Cultural and ecological preservation are also key tenets of the plan. Kabul is next to last among developing cities for access to open space. An effort to plant thousands of trees is underway while the city is taking new steps to restore historic public gardens that date back to the 16th century. This year the city reopened the historic Darul Aman Palace after it was nearly destroyed in the war.

Zaki and his team are tending to the social fabric of Kabul with new investment in women’s centers, job training and literacy programs. Farmland protection along with support for neighborhood bazaars will reinforce access to healthy food.

A subtler challenge is getting the community involved. With a history of foreign occupation, Kabul residents aren’t accustomed to having agency in urban policy. And daily threats to security keep most from looking too far into the horizon.

“The trauma of this way of living doesn’t give you the luxury to think about these things,” says Zaki, adding that the impact of a recent explosion shattered the windows of his home and hurtled his young son out of his bed.

“But we are starting to think differently.”

A dream for change fulfilled

Zaki is thankful for his training at UB, which he says prepared him to address the social landscape of urban planning. “When I came to UB I found myself surrounded by subjects like social sciences, environmental issues, ecology.

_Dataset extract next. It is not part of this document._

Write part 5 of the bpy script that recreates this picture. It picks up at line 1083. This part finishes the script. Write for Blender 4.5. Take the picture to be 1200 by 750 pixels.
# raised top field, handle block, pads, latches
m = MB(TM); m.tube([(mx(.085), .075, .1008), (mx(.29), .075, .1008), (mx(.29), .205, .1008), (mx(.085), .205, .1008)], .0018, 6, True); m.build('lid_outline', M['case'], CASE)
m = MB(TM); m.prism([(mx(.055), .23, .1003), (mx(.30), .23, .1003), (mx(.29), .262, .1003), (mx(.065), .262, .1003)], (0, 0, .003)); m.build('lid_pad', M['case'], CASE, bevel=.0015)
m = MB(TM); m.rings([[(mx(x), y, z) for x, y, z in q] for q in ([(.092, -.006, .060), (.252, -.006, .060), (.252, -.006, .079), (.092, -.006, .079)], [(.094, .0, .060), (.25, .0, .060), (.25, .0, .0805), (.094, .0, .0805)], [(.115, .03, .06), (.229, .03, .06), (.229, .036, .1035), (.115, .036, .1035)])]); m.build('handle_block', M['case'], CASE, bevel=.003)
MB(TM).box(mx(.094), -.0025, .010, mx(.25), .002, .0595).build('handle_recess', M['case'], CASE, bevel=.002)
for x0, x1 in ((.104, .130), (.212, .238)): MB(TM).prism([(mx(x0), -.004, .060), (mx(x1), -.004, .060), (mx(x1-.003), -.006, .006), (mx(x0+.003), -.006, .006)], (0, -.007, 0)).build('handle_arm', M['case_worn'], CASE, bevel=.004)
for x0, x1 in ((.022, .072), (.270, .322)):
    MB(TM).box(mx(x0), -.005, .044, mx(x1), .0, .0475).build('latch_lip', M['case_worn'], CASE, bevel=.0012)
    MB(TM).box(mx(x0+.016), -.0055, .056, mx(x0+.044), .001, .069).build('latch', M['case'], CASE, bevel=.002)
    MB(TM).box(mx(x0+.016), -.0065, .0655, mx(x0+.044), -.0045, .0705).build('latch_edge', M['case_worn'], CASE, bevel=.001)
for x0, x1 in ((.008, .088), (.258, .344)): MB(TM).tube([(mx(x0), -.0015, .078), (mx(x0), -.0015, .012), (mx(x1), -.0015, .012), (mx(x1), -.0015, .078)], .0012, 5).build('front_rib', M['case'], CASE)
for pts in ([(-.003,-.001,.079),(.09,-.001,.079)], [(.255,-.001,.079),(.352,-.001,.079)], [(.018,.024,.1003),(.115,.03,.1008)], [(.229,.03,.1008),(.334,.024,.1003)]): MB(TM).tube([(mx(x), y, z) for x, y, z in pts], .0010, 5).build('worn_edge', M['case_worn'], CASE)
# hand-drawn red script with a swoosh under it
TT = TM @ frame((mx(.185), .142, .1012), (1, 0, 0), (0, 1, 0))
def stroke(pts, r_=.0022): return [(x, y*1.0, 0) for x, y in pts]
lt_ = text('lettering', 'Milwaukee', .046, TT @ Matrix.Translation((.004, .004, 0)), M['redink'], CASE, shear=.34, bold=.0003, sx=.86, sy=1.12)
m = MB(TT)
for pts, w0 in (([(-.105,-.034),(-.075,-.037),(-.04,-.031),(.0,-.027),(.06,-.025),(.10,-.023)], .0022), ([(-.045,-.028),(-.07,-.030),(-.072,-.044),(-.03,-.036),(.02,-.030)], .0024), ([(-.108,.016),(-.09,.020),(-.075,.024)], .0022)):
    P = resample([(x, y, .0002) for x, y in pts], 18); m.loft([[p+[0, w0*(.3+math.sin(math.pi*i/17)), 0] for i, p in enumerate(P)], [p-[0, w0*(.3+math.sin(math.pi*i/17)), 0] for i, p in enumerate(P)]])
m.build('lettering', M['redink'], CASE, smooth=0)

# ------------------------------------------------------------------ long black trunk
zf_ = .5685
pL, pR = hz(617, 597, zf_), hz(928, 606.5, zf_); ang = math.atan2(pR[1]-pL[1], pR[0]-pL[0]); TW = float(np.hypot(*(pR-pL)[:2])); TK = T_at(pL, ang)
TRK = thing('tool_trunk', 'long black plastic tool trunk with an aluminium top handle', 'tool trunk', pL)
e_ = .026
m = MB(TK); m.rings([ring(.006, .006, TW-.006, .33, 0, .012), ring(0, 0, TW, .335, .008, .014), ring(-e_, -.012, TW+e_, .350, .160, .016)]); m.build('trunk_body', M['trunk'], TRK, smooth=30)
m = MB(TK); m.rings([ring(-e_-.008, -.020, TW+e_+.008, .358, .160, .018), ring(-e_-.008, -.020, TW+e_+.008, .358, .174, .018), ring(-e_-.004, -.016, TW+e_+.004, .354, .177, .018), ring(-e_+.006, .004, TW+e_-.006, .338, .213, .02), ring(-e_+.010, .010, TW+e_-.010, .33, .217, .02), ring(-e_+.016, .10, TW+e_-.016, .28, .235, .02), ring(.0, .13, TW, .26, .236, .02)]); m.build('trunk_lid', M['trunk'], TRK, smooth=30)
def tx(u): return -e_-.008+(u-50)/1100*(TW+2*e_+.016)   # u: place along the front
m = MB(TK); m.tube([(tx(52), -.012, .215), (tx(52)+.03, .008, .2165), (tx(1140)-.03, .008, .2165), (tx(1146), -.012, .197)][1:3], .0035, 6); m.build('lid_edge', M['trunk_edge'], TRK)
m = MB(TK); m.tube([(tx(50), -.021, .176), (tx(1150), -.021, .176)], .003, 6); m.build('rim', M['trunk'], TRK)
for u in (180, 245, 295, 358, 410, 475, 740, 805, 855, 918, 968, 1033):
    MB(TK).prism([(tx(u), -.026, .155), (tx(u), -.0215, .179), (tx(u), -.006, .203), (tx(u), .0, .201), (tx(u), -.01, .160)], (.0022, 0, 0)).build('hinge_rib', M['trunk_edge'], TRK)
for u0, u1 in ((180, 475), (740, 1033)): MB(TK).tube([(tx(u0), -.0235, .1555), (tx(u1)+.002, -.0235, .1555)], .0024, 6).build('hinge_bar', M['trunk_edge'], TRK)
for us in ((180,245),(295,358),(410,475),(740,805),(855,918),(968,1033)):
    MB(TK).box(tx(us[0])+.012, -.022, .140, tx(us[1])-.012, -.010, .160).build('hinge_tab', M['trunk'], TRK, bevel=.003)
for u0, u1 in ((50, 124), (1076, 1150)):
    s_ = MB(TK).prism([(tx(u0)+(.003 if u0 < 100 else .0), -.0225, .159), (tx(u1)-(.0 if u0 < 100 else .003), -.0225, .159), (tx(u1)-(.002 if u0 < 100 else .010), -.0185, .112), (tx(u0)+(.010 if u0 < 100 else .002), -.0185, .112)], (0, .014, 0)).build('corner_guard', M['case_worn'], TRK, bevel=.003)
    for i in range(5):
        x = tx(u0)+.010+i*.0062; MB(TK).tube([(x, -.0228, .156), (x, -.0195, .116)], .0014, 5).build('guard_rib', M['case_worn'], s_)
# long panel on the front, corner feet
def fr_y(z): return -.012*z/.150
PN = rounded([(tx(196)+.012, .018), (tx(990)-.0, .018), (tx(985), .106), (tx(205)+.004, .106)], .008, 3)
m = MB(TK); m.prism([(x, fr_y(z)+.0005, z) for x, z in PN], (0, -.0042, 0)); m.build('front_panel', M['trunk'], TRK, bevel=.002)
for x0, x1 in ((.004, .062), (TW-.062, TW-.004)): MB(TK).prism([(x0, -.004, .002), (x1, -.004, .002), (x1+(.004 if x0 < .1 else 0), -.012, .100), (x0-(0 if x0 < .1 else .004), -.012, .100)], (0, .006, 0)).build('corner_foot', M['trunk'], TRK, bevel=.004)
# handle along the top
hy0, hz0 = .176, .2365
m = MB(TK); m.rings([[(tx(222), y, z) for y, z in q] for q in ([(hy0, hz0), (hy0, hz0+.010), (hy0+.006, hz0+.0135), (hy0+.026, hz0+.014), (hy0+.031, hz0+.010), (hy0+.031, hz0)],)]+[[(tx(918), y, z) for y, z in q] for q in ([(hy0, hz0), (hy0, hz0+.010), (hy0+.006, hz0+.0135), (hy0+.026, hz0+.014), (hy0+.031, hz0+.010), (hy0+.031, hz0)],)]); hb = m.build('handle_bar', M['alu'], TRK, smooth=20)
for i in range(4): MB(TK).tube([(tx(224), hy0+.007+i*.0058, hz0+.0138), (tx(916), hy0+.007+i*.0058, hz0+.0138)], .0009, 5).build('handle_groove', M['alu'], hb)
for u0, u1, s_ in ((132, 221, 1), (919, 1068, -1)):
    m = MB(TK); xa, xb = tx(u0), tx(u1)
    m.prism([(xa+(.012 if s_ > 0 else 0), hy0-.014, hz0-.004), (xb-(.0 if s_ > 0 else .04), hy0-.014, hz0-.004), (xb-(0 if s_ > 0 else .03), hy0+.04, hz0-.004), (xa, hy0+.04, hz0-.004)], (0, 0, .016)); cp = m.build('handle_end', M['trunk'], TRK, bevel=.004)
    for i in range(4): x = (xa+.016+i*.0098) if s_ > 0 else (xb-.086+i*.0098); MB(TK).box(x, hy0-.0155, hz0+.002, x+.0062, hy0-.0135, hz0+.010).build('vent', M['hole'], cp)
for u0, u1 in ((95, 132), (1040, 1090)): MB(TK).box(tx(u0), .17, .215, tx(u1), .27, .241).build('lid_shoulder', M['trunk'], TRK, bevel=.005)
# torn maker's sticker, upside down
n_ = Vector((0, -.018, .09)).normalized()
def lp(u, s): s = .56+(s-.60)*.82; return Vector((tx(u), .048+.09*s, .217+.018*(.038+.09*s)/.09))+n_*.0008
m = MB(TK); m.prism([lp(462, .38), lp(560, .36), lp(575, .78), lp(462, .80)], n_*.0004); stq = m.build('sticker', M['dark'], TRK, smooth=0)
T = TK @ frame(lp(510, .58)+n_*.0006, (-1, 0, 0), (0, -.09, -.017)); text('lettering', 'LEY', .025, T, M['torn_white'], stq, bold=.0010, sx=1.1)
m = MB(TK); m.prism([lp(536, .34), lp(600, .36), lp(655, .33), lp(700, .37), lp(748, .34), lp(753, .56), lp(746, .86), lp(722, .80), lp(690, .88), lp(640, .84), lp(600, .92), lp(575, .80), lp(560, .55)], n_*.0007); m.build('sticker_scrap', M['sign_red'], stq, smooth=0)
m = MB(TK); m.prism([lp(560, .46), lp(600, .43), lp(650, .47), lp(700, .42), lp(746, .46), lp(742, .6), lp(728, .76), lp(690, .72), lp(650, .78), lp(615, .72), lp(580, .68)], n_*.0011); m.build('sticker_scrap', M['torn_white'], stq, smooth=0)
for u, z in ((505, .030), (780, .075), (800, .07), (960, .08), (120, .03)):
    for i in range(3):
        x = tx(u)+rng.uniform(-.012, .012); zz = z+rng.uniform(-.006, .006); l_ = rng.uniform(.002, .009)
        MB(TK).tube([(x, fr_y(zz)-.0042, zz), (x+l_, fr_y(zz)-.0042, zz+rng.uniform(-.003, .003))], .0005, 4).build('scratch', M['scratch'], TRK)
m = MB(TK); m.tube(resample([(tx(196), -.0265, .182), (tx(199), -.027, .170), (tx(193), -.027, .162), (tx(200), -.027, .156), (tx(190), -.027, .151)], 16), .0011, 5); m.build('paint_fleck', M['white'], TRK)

It widened my perspective and prepared me to look at things from different angles.”

His quest for knowledge continues. Zaki has traveled around the world, from Singapore to Ankara to Medellin, Columbia (a city nearly as mountainous as Kabul), in search of lessons to bring back to Kabul. He finds inspiration in the city’s legacy as the oldest in the world and a crossroads for Eastern Europe, South Asia and the Middle East. Such history has brought war but also great wealth and aspirations in city-building. Kabul’s first modern urban plan, developed by King Amanullah Khan in the 1920s, laid out the network of grand boulevards, parks and palaces that now frame the city’s present-day plan.

While in Buffalo, Zaki met with UB urban planning students to share his story and learn about the program's latest developments. He also made a trip to Buffalo's City Hall to meet with Mayor Byron Brown and his planning team and tour the city’s recycling plant for insights on waste management, a key challenge in Kabul. Of his return to UB and Buffalo—his first since graduating—Zaki says: “It recharges me, and gives me energy to go back and work hard.”

While he acknowledges the road ahead will be long, and already has involved a great deal of sacrifice, Zaki says he’s always been ready.

“I have always dreamed of change,” he says. “Nothing gives me more pleasure than to lead change and development for my city."